José Leal (*) – Carta Maior
Frente às querelas murmurantes, onde eu não mato minha sede,
finalmente os sinistros mecanismos de manipulação entre realidade e ficção da
ditadura militar, estão sendo desmascarados de forma contundente, e este
processo se dimensiona diante dos cinquenta anos depois do Golpe Militar de
1964, que implantou a ditadura sanguinária que se manteve no poder 21 anos,
sequestrando, prendendo e torturando milhares de companheiros e companheiras de
luta, que hoje são sobreviventes deste arbítrio. Vinte um anos de uma ditadura
militar que assassinou e manteve como desaparecidos centenas de combatentes em
crimes de lesa-humanidade, que ainda não foram esclarecidos, nem julgados pela
justiça do Brasil.
Justiça seja feita, lembrar e refletir sobre este período da
história, é de suma importância para a fortalecer o processo democrático no Brasil,
que requer da sociedade uma postura de luta constante para revelar e esclarecer
as raízes da verdade sobre a realidade mantida como ficção pelo poder militar.
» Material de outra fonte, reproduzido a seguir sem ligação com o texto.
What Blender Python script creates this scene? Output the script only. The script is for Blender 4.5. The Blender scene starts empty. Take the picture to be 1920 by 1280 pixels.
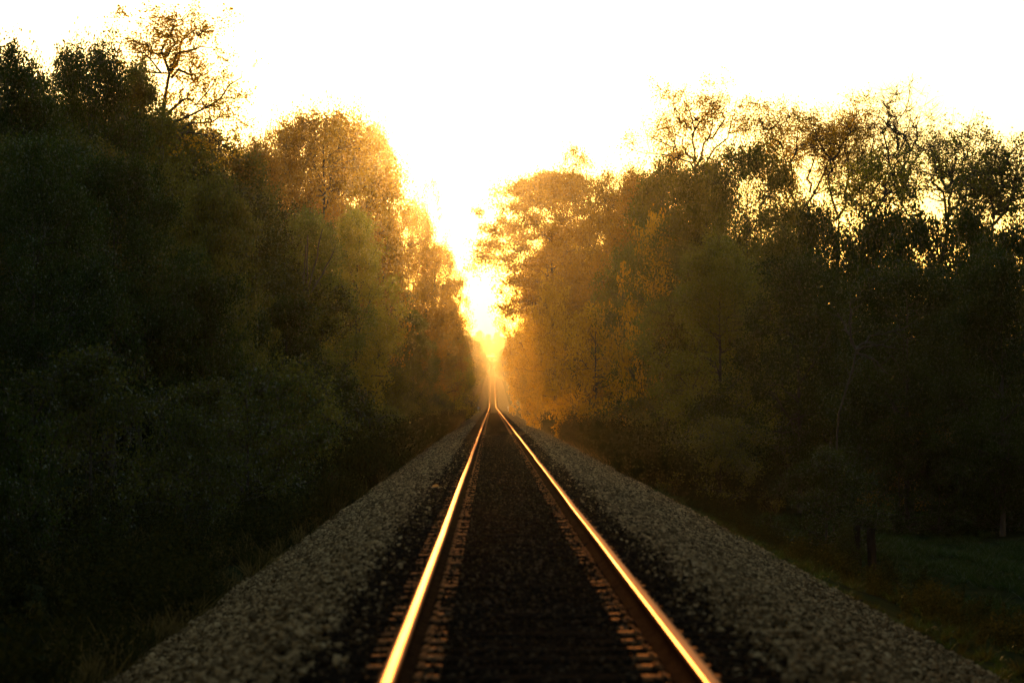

Junto a isso, é imprescindível saber quais são os instrumentos e mecanismos do
arbítrio que ainda continuam incorporados como herança maligna em nossa
história atual?
A contradição fundamental é a hereditariedade do sistema,
que abordei como tema no artigo, - Aos Direitos Humanos com Afinco e Afeto –,
publicado no Carta Maior e que aqui é retomado para revelar algumas raízes da macabra doutrina disseminada pela ditadura militar.
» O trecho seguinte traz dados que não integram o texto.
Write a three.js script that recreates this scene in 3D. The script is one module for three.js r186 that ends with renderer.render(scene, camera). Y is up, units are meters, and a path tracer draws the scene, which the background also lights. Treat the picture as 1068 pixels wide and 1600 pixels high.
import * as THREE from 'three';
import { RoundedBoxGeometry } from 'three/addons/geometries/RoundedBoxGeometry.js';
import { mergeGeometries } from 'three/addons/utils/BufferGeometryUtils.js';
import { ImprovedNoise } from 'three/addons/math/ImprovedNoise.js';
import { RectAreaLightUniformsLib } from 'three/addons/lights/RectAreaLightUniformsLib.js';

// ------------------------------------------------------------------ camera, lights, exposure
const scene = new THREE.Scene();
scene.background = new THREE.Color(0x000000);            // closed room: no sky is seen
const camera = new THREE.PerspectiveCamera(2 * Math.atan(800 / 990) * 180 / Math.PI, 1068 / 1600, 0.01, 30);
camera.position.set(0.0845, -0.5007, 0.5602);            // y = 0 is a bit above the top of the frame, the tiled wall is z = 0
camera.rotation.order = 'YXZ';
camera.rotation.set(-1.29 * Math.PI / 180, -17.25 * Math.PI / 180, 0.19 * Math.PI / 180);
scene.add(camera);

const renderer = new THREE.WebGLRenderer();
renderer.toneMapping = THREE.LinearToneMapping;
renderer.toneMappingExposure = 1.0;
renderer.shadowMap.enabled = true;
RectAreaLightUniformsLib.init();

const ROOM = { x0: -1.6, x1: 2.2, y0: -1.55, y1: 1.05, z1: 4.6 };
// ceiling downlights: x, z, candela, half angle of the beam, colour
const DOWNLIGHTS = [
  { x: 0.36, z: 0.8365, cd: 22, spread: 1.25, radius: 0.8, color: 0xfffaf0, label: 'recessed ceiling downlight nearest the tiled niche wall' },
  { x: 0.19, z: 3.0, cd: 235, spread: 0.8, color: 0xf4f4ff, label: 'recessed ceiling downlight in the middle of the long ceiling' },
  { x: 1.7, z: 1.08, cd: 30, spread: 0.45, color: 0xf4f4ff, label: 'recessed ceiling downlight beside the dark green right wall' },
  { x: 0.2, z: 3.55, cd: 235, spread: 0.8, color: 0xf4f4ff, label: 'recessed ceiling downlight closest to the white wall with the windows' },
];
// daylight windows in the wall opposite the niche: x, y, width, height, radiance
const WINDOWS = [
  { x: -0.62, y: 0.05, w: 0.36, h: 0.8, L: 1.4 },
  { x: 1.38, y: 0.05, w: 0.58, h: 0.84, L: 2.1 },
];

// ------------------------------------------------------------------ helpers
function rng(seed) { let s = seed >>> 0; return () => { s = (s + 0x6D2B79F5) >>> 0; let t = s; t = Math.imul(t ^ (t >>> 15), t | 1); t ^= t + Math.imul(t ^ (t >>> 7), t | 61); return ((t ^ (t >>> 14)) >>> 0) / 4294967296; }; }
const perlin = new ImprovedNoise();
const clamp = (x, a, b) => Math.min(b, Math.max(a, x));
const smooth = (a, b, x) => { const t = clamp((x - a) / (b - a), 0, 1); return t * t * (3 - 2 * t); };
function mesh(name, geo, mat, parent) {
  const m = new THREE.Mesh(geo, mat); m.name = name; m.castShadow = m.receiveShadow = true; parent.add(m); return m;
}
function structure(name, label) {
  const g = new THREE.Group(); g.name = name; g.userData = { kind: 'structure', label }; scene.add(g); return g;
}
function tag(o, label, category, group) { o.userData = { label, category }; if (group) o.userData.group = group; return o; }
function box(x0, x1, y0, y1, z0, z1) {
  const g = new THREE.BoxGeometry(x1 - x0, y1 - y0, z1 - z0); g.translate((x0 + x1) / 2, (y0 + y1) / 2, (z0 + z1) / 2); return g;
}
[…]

Um dos fundamentos desta contradição, é que a estrutura e superestrutura
do sistema capitalista, tendo o Estado como aliado dependente, realiza um
grande jogo político maniqueísta, que de um lado, edifica o sonho de
crescimento da estrutura de seu império selvagem real, e de outro lado, coloca
a maioria do povo como objeto de controle, mantendo o seu sonho de bem estar
social no plano da ficção. Assim é que, a superestrutura, que é a responsável
geradora (de)formação de ideias e conceitos, segue aprimorando seus
instrumentos para perpetuar a dominação, garantir a hereditariedade do sistema
de controle político dos sonhos do povo.
Para isso, lança mão do instrumento de persuasão,
desencorajando o pensar, estabelecendo uma seleção discriminatória de acesso ao
saber, desestimula a reflexão crítica do contexto social, incentivando assim a
letargia social. Com o instrumento do privilégio, ela controla a base do
sistema educacional, aplicando seu programa de ensino à reflexão conivente, às
inspirações ordeiras e a crítica conciliadora, como componentes fundamentais à
elaboração do pensamento, e como elementos que regulam o jogo da concorrência
que proporciona ascensão social desumanizada como recompensa.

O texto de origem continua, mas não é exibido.